Poi che cos’è successo?
Un giorno un mio amico mi ha mostrato l’audio in tempo reale di un’emissione solare. Era stata acquisita in tempo reale con un normale radiotelescopio, di quelli che gli appassionati di astronomia possono facilmente avere nelle loro case. Ascoltare quell’emissione sonora mi ha aperto un mondo di possibilità che non speravo più di avere. Ed è così che mi sono innamorata dell’astronomia.

Come ha superato le difficoltà legate alla cecità durante gli studi e durante la sua carriera professionale?
Mia madre e mia sorella sono disabili: entrambe hanno problemi ortopedici. Ma mi sono servite come esempio: sono due persone che non si arrendono mai, che vanno sempre avanti. Ho anche un mentore buddista, il dottor de Daisaku Ikeda, che mi ha sempre incoraggiato a non rinunciare e a cancellare la parola “impossibile” dal mio dizionario. Quelle parole e quegli esempi al mio fianco mi hanno dato la forza per superare quello che all’inizio percepivo come un ostacolo. In realtà si è trasformato in un’opportunità per poter creare qualcosa di nuovo: studiare le stelle usando tutti i sensi.

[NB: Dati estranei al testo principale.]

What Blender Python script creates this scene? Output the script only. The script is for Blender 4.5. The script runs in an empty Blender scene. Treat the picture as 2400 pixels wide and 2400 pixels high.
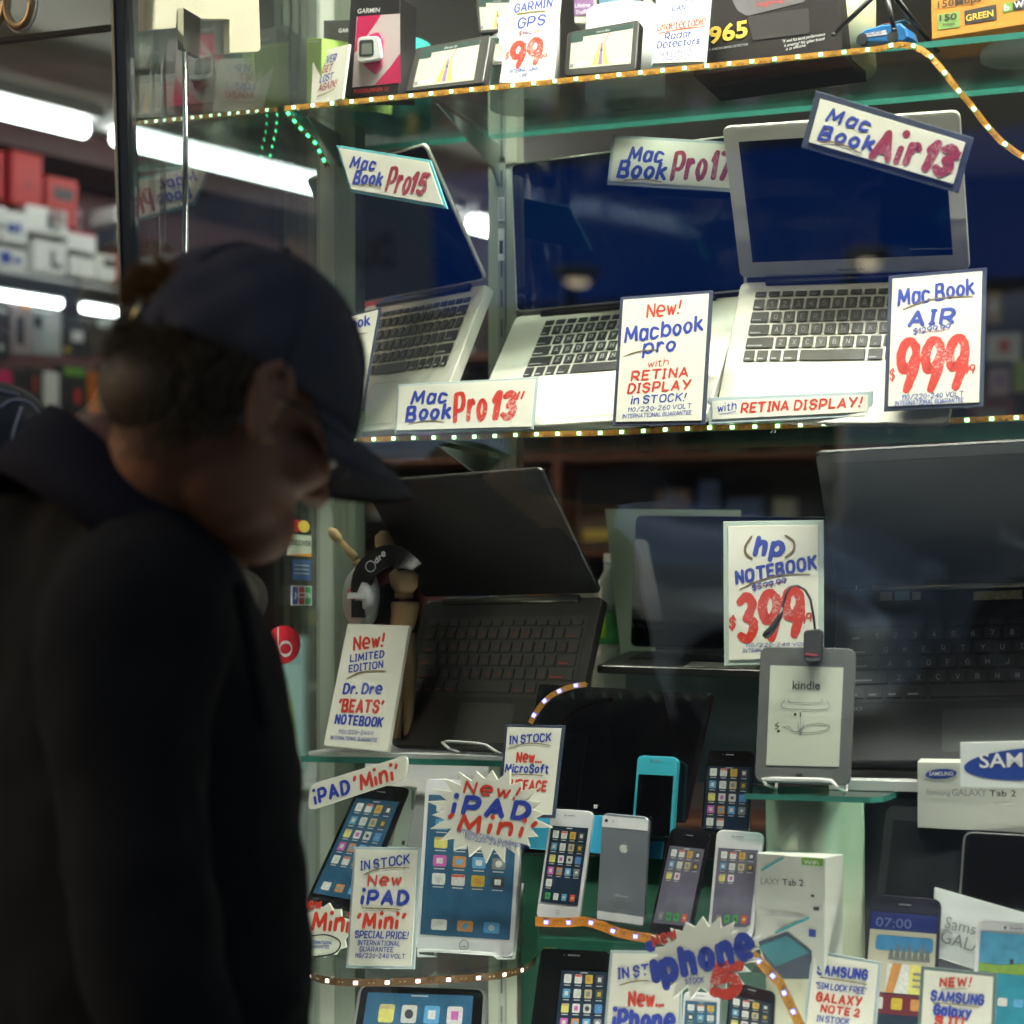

Da dove è partita la sua idea?
L’audio è utile per analizzare i dati acquisiti dai satelliti, che corrispondono a misurazioni della luminosità delle stelle, e parametri diversi come l’intensità dei campi magnetici, l’intensità delle particelle o la loro velocità. Quando si usa il suono per studiare le stelle, aumenta la sensibilità degli astronomi ai dati. Abbiamo fatto alcuni esperimenti partendo dalla nozione che c’è un buco nero al centro delle galassie e che il gas molecolare attorno al disco della galassia emette uno spettro simmetrico a doppio picco. Questo spettro viene mostrato sul display e la sua intensità può cambiare in base a diversi fattori. Ma è molto difficile per una persona vedente rilevare cose ambigue. Così abbiamo fatto altri esperimenti: gli astronomi hanno dovuto identificare un segnale da dati solo visivi, solo uditivi e audiovisivi insieme. Il risultato? Hanno fatto meglio usando l’audio.

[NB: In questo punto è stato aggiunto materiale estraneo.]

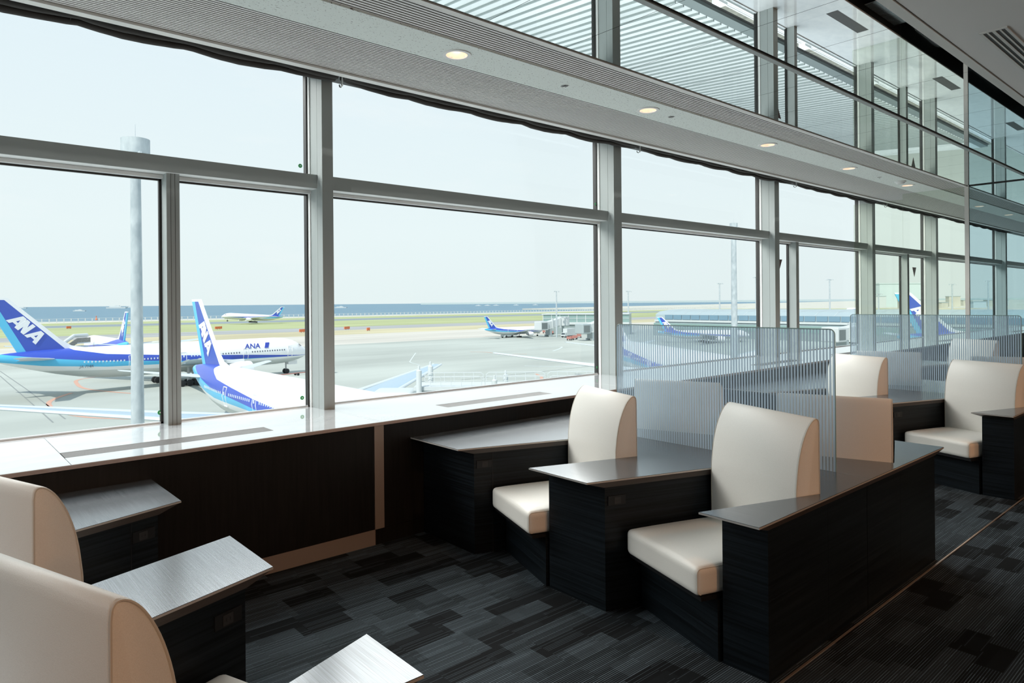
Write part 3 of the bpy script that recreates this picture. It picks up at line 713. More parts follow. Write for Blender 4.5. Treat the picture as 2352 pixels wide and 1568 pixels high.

Quindi è questa la sonificazione della misura dei dati astronomici?
Prima di tutto voglio chiarire un concetto: non si tratta di rendere uditiva un’immagine visiva, ma si tratta di analizzare i dati astronomici attraverso l’ascolto. Quello che facciamo è ascoltare le informazioni che estraiamo, le loro intensità, le frequenze, la luminosità, le onde gravitazionali.

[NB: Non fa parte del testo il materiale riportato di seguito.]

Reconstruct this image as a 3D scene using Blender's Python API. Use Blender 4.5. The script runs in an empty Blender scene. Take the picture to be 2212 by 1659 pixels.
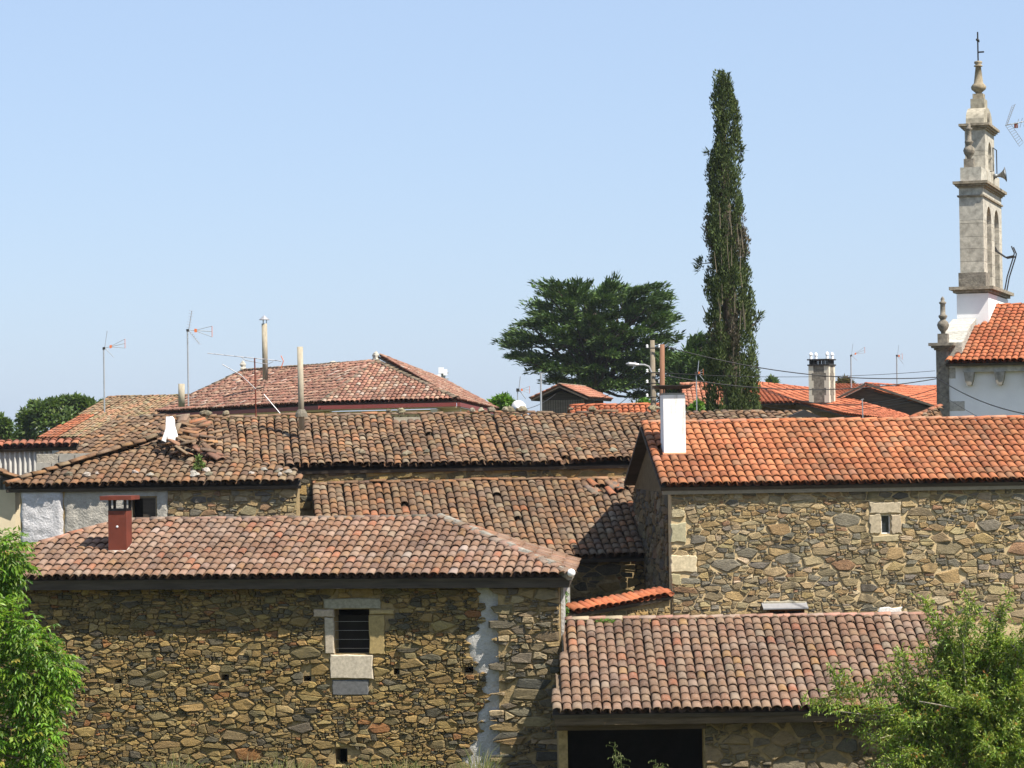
import bpy, math, random
import numpy as np
from mathutils import Vector as V, Matrix, noise

R = math.radians
rnd = random.Random(7)
scene = bpy.context.scene

# ------------------------------------------------------------------ camera
CAMZ = 8.35
PITCH, ROLL = R(1.25), R(0.8)
F, CX, CY = 5530.0, 1106.0, 829.5            # focal length and centre in photo units (2212 x 1659)
cam_d = bpy.data.cameras.new('camera')
cam_d.sensor_width = 36; cam_d.lens = 90; cam_d.clip_start = 0.5; cam_d.clip_end = 6000
cam = bpy.data.objects.new('camera', cam_d)
scene.collection.objects.link(cam)
CR = Matrix.Rotation(R(90) + PITCH, 3, 'X') @ Matrix.Rotation(-ROLL, 3, 'Z')
cam.matrix_world = Matrix.Translation((0, 0, CAMZ)) @ CR.to_4x4()
scene.camera = cam

# ------------------------------------------------------------------ sky and sun
SUN_EL, SUN_AZ = R(55), R(51)                # azimuth: from straight behind the camera towards the right
sun_dir = V((math.sin(SUN_AZ) * math.cos(SUN_EL), -math.cos(SUN_AZ) * math.cos(SUN_EL), math.sin(SUN_EL)))
world = bpy.data.worlds.new('World'); scene.world = world; world.use_nodes = True
wn = world.node_tree.nodes; wn.clear()
sky = wn.new('ShaderNodeTexSky'); sky.sky_type = 'NISHITA'; sky.sun_disc = False
sky.sun_elevation = SUN_EL
sky.sun_rotation = math.atan2(sun_dir.x, sun_dir.y)
sky.altitude = 300; sky.air_density = 1.0; sky.dust_density = 1.2; sky.ozone_density = 1.6
bg = wn.new('ShaderNodeBackground'); bg.inputs['Strength'].default_value = 0.092
wo = wn.new('ShaderNodeOutputWorld')
hz = wn.new('ShaderNodeMix'); hz.data_type = 'RGBA'; hz.inputs[0].default_value = .65      # thin summer haze over the whole dome
hz.inputs[7].default_value = (2.95, 3.86, 5.5, 1)
world.node_tree.links.new(sky.outputs[0], hz.inputs[6]); world.node_tree.links.new(hz.outputs[2], bg.inputs[0]); world.node_tree.links.new(bg.outputs[0], wo.inputs[0])
sun_d = bpy.data.lights.new('sun', 'SUN'); sun_d.energy = 5.0; sun_d.angle = R(0.5); sun_d.color = (1.0, 0.93, 0.82)
sun = bpy.data.objects.new('sun', sun_d); scene.collection.objects.link(sun)
sun.location = (40, -40, 80)
sun.rotation_euler = (-sun_dir).to_track_quat('-Z', 'Y').to_euler()
vs = scene.view_settings
vs.view_transform = 'Standard'; vs.look = 'None'; vs.exposure = 0.9; vs.gamma = 1.0; vs.use_curve_mapping = False
scene.render.engine = 'CYCLES'
scene.cycles.use_denoising = True
scene.cycles.max_bounces = 6; scene.cycles.diffuse_bounces = 3; scene.cycles.transparent_max_bounces = 8
scene.render.film_transparent = False

# ------------------------------------------------------------------ helpers
COL = scene.collection
def P(px, py, Y):
    """photo position at depth Y (metres in front of the camera)"""
    d = CR @ V(((px - CX) / F, -(py - CY) / F, -1.0))
    d *= Y / d.y
    return V((d.x, d.y, CAMZ + d.z))
CRT = CR.transposed()
def proj(p):
    q = CRT @ V((p[0], p[1], p[2] - CAMZ))
    return (CX + F * q.x / -q.z, CY - F * q.y / -q.z)
def yaw(a):
    a = R(a)
    return V((math.cos(a), -math.sin(a), 0)), V((math.sin(a), math.cos(a), 0))     # along (to the right), depth
def s_at(E, t, px):
    lo, hi = -80.0, 80.0
    for _ in range(50):
        m = (lo + hi) / 2
        if proj(E + t * m)[0] < px: lo = m
        else: hi = m
    return lo
UP = V((0, 0, 1))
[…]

Attualmente lei lavora all’Osservatorio gravitazionale europeo di Cascina. Di che cosa si occupa?
Sto scrivendo un libro sulla sonificazione dei dati in astronomia. Quest’anno non sto facendo ricerche, né esperimenti di percezione, perché devo progettare i modi per analizzare i dati astronomici attraverso l’ascolto.

L’astronomia è accessibile alle persone con disabilità sensoriali?
Purtroppo ancora no. Bisognerebbe costituire un gruppo di astronomi e di persone disabili che lavorino insieme in questo campo per guidarne lo sviluppo, così che un domani si possa progredire anche in questo settore.

Cosa si aspetta per il futuro Wanda Diàz-Merced?
Spero che chiunque, in particolare le persone con disabilità, possano scegliere liberamente qualsiasi ramo scientifico in base al proprio interesse e non in base agli ostacoli. È una questione di istruzione e di sensibilizzazione della società, ed entrambe le cose sono molto importanti. Ma dobbiamo anche perfezionare noi stessi, come ricercatori, se vogliamo essere buoni comunicatori e buoni educatori.

Nel suo cassetto c’è ancora qualche sogno da realizzare?
Voglio sperimentare ciò che gli astronomi professionisti provano nel loro lavoro quotidiano: l’eccitazione e l’euforia di fare nuove scoperte, di contribuire al progredire della scienza. Amo l’astronomia, amo i miei colleghi, amo il mio lavoro. E non riesco a pensare a nessun’altra professione in cui sarei più felice di questa.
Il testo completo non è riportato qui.